I still find it jarring when I open up a third-party app that isn’t yet written for iOS 7 however. The biggest issue I have is the use of the older iPhone software keyboard; visually it looks terrible within the iOS 7 environment. That’s on developers to rectify more than it is on Apple at this point and I hope it goes away soon.

Regardless, I may be in the minority when I say I actually like iOS 7. And why not: Apple took some of the best features found in other operating systems that I use and integrated them into the iPhone. We could get into a “copying vs. innovation” discussion here, but as an end-user, I simply don’t care. As long as my mobile device works well and has features I like, I’m happy.

command center iOS 7

If I had to pick on the iPhone for any specific function, it’s battery life. I may be spoiled in this regard though. I’ve been using larger Android devices for over a year and these typically have larger batteries that easily last a day. And the battery in my main driver, the Moto X, hasn’t drained in a single day yet. So while Apple says the iPhone 5s offers the same battery life as the prior model — a claim I tend to agree with — it’s not an “all day” device for me the way I use my phones. I carry a portable 2600 mAh battery when I tote the iPhone; not a big deal or much extra weight.

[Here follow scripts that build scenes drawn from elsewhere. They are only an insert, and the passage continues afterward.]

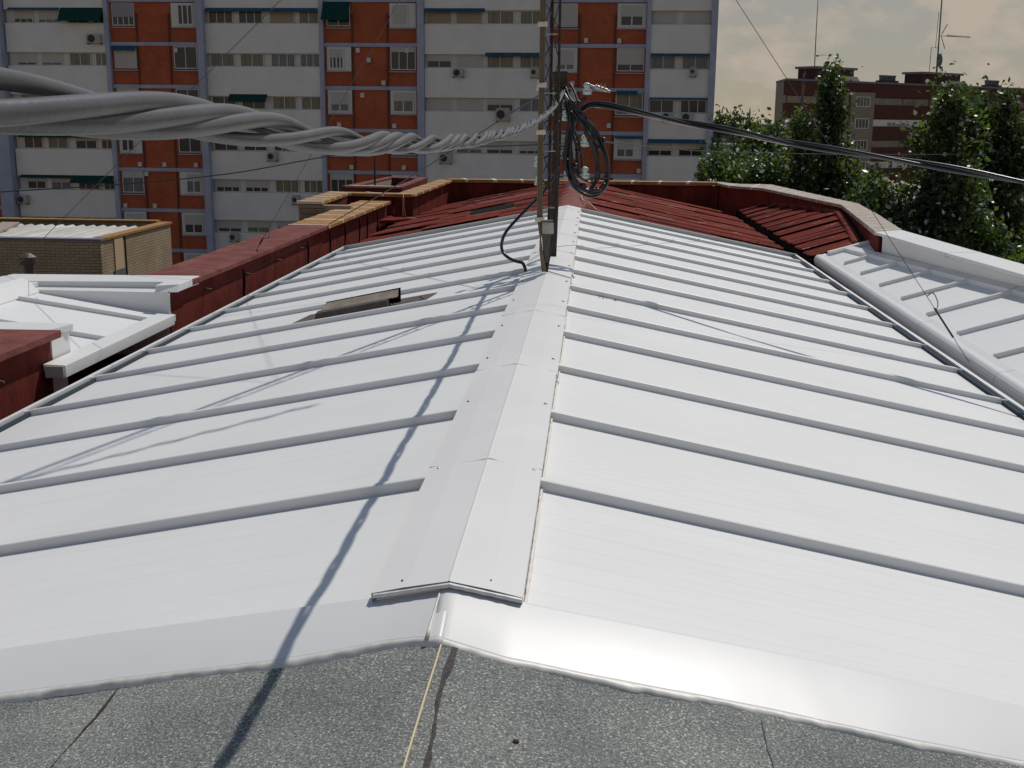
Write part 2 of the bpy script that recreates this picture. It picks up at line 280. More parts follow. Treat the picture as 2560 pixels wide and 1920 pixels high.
# ------------------------------------------------------------------ main white roof
wr = thing('white_metal_roof', 'white ribbed sheet metal gable roof filling the foreground', 'roof', (0, 6, 12))
wr_off = wr.location.copy()
def wpart(mb, name, m, smooth=False, parent=wr):
    mb.v = [(x - wr_off.x, y - wr_off.y, z - wr_off.z) for x, y, z in mb.v]
    return mb.build(name, m, parent, smooth)
Y1, NR, WE = 3.9508, 13, 3.19
YEND = 16.72
def sweep(mb, side, prof, w0, w1):      # prof: (y, c) polygon swept down the slope
    return mb.loft([[pl(side, w0, y, c) for y, c in prof], [pl(side, w1, y, c) for y, c in prof]])
for side in (-1, 1):
    for i in range(-1, NR):
        ya = Y1 + i if i >= 0 else 2.93
        yb = Y1 + i + 1 if i < NR - 1 else YEND
        dz = rng.normal(0, 0.0012)
        if i < 0: prof = [(ya, 11.90), (ya, 11.96), (yb - 0.004, 11.96), (yb - 0.004, 11.90)]
        else: prof = [(ya, 11.90), (ya, 11.957), (ya + 0.006, 11.963), (ya + 0.009, 11.997), (ya + 0.014, 12.0), (ya + 0.036, 12.0), (ya + 0.042, 11.996), (ya + 0.058, 11.96), (yb - 0.004, 11.96 + dz), (yb - 0.004, 11.90)]
        p = wpart(sweep(MB(), side, prof, 0.10, WE), 'roof_panel', 'white')
        if i >= 0:   # the rib's own end runs out to the eave lip
            rp = [(ya, 11.935), (ya, 11.957), (ya + 0.009, 11.996), (ya + 0.042, 11.994), (ya + 0.058, 11.955), (ya + 0.058, 11.935)]
            q = wpart(sweep(MB(), side, rp, WE + 0.0005, WE + 0.05), 'rib_end', 'white', parent=p)
    wpart(sweep(MB(), side, [(2.95, 11.90), (2.95, 11.985), (YEND, 11.985), (YEND, 11.90)], WE + 0.004, WE + 0.03), 'eave_shade_strip', 'eave_shade')  # added dark strip, paints the shaded gap between panel end and lip
    # eave lip: wavy thin white strip
    ys = np.linspace(2.9, YEND + 0.02, 160)
    lip = MB(); rings = []
    for y in ys:
        d = 0.006 * math.sin((y - Y1) * 2 * math.pi) + rng.normal(0, 0.0012)
        rings.append([pl(side, WE + 0.050, y, 11.90), pl(side, WE + 0.046 - d * 0.5, y, 12.004), pl(side, WE + 0.088 + d * 0.3, y, 12.006), pl(side, WE + 0.094, y, 11.90)])
    wpart(lip.loft(rings), 'eave_lip', 'white')
    # far end upstand
    wpart(sweep(MB(), side, [(YEND + 0.002, 11.88), (YEND + 0.002, 12.012), (YEND + 0.07, 12.012), (YEND + 0.07, 11.88)], 0.19, WE + 0.09), 'end_upstand', 'trim_grey')
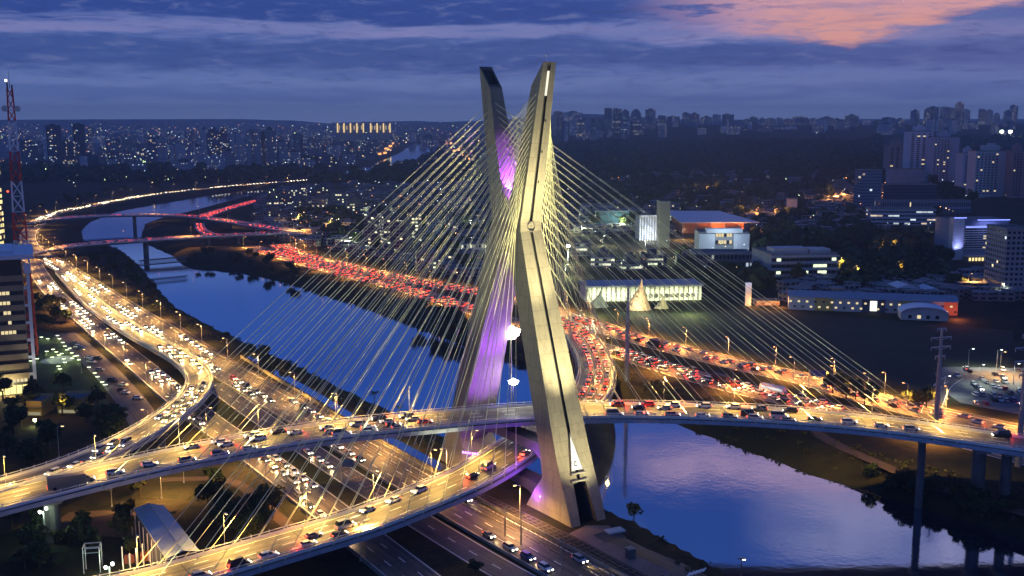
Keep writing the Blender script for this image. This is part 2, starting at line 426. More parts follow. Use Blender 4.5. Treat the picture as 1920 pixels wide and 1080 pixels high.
M_path = mat('dirt_path', (.10, .062, .042), .9, var=.35, scale=.15)
M_cable = mat('cable_sheath', (.74, .73, .46), .45)
M_lampw = emit('lamp_warm', (1, .62, .22), 7)
M_lampc = emit('lamp_cool', (.92, 1, .86), 12)
M_lampo = emit('lamp_orange', (1, .40, .10), 9)
M_head = emit('headlight_glass', (1, .88, .62), 14)
M_tail = emit('taillight_glass', (1, .08, .03), 4.5)
M_purple = emit('led_violet', (.5, .12, 1), 12)
M_blue = emit('led_blue', (.22, .28, 1), 3.2)
M_lens, M_rlens = mat('clear_lens', (.5, .5, .5), .2), mat('red_lens', (.2, .01, .01), .3)
M_glassd = mat('dark_glass', (.02, .025, .035), .08, 0, spec=.6)

# ------------------------------------------------------------------ ground sheet
def build_ground():
    xs = np.concatenate([-np.geomspace(560, 16000, 62)[::-1], np.arange(-555, 556, 3.0), np.geomspace(560, 16000, 62)])
    ys = np.concatenate([[-400, -200, -60, 40, 110], np.arange(160, 720, 2.6), 720*1.014**np.arange(0, 232)])
    X, Y = np.meshgrid(xs, ys); Z = hz(X, Y)
    nx, ny = len(xs), len(ys)
    v = np.stack([X.ravel(), Y.ravel(), Z.ravel()], 1)
    i = np.arange(nx-1)[None, :] + nx*np.arange(ny-1)[:, None]
    f = np.stack([i, i+1, i+1+nx, i+nx], -1).reshape(-1, 4)
    me = bpy.data.meshes.new('ground'); me.vertices.add(len(v)); me.vertices.foreach_set('co', v.ravel())
    me.loops.add(f.size); me.loops.foreach_set('vertex_index', f.ravel().astype(np.int32))
    me.polygons.add(len(f)); me.polygons.foreach_set('loop_start', np.arange(0, f.size, 4, dtype=np.int32))
    me.update(calc_edges=True)
    me.polygons.foreach_set('use_smooth', [True]*len(f))
    m = bpy.data.materials.new('ground'); m.use_nodes = True; n = N(m.node_tree); b = m.node_tree.nodes['Principled BSDF']
    g = n.new('ShaderNodeNewGeometry'); p = g.outputs['Position']
    c = n.mix(n.ss(n.noise(p, .02, 6, .6), .35, .65), (.016, .022, .010), (.042, .033, .019))
    c = n.mix(n.ss(n.noise(p, .15, 6, .65), .45, .7), c, (.012, .018, .008))
    c = n.mix(n.ss(n.noise(p, .006, 3, .5), .55, .68), c, (.055, .038, .024))
    n.put(b.inputs['Base Color'], c); b.inputs['Roughness'].default_value = .95; b.inputs['Specular IOR Level'].default_value = .1
    bp = n.new('ShaderNodeBump'); bp.inputs['Strength'].default_value = .6; bp.inputs['Distance'].default_value = 1.0
    n.put(bp.inputs['Height'], n.noise(p, .7, 6, .65)); n.put(b.inputs['Normal'], bp.outputs[0])
    me.materials.append(m)
    tag(link('ground', me), kind='structure')
build_ground()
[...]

Put together with the iOS ecosystem of apps and content — I love the new iTunes Radio — the new iPhone 5s is surely the most compelling iPhone yet. I’d easily recommend it to anyone that asks, provided they don’t see Apple’s walled garden and control to be a detriment. In that case, there are plenty of solid Android choices to point folks to, with the Moto X being my recommended all-around handset pick of the moment for Android users.

33 Responses to “My weekend with the iPhone 5s: It’s hard not to recommend this phone to anyone”

  1. A very balanced review, I would say. I like the iTune radio the most on iOS 7, much much better than Pandora and Nokia music that I was using recently. I am waiting for my upgrade in verizon and have been debating between Moto X and Iphone 5s because I cannot get Nokia 1520 there. Perhaps I will go for Iphone 5s because of its resale value. Having said that I am jealous about voice control option in Moto X (which I think is very practical unlike Samsung’s eye scrolling stuff which barely works), which I am going to miss in my Iphone 5s.

  2. Do you recommend the 5s over my note 2? Im currently going back to the iphone after 4yrs with android but im still getting my main every day google services on the iphone too. But im open to switching to wp8 too? Any suggestions?

  3. Michael Ticker

    Kevin, does your unlocked 5S have the whole “borked inclinometer” issue that was reported a few days ago. I ask, only because I care about using the sensors inside the phone for racing games (i’m fond of). I don’t care about keeping a nail straight.

    I also care about the compass.

  4. leon dodu

    i had an iphone 3gs previously, and have finally bought the 5s. It has shipped and will come soon. Do you think I’ll like it more? If so, which features are better from 3gs > 5s?

  5. Hi Kevin, so would you switch to the 5S over the MotoX as your daily driver? I’m switching from my HTC One to the iPhone 5S to see how well it fits in with my workflow as a daily driver, that being said I’m still going to take the One with me.

    • I’m likely staying with the Moto X for most of my usage because of my heavy reliance on Google services and because of the touchless control. I’m also using Google Glass now and that’s really meant for Android devices.

  6. “First, the sensor is exactly where you’d expect it to be and it’s integrated into the hardware so that it doesn’t even look like a sensor. ”

    What on earth is that supposed to mean? Where exactly are fingerprint sensors expected to be placed? Is there a rule? I had an Atrix for 2.5 years and the fingerprint sensor worked flawlessly. If one day in those 2.5 years, it was suddenly moved elsewhere, it wouldn’t really be where I expected it to be.The sensor for the Atrix was also the power button so that you don’t have to move your finger anywhere else after powering on. That makes perfect sense. Are you saying that’s not the case in the iPhone 5s?

    • By that I meant the fingerprint sensor is in a familiar place: where the home screen button has been for the past 6 years. Yes, the Atrix sensor was also the power button, but I and many other reviewers found it to be in awkward position: The top back of the device.

  7. Where were you able to order “an unlocked GSM model” of iPhone 5s? All the iPhone 5s in the U.S. are locked to carriers, I haven’t seen any (legitimate) store/site that sell it unlocked.

    • I have to say that after using it for a couple of days, I got used to it. I now have to say that I do find it an improvement over iOS 6.

      As for battery life, turn off all the bells and whistles you’re not using. I find battery life to be very good.

  8. PublicFarley

    I love how evey iPhone/iPad review has to end with this type of caveat:

    “I’d easily recommend it to anyone that asks, provided they don’t see Apple’s walled garden and control to be a detriment. In that case, there are plenty of solid Android choices to point folks to”

    Come on Kevin. Other than a small sliver of geek phone tinkerers, how is the Apple approach a detriment to users? In fact Apple’s curated approach has fostered a higher quality, better trusted app ecosystem. Huge win for the user experience.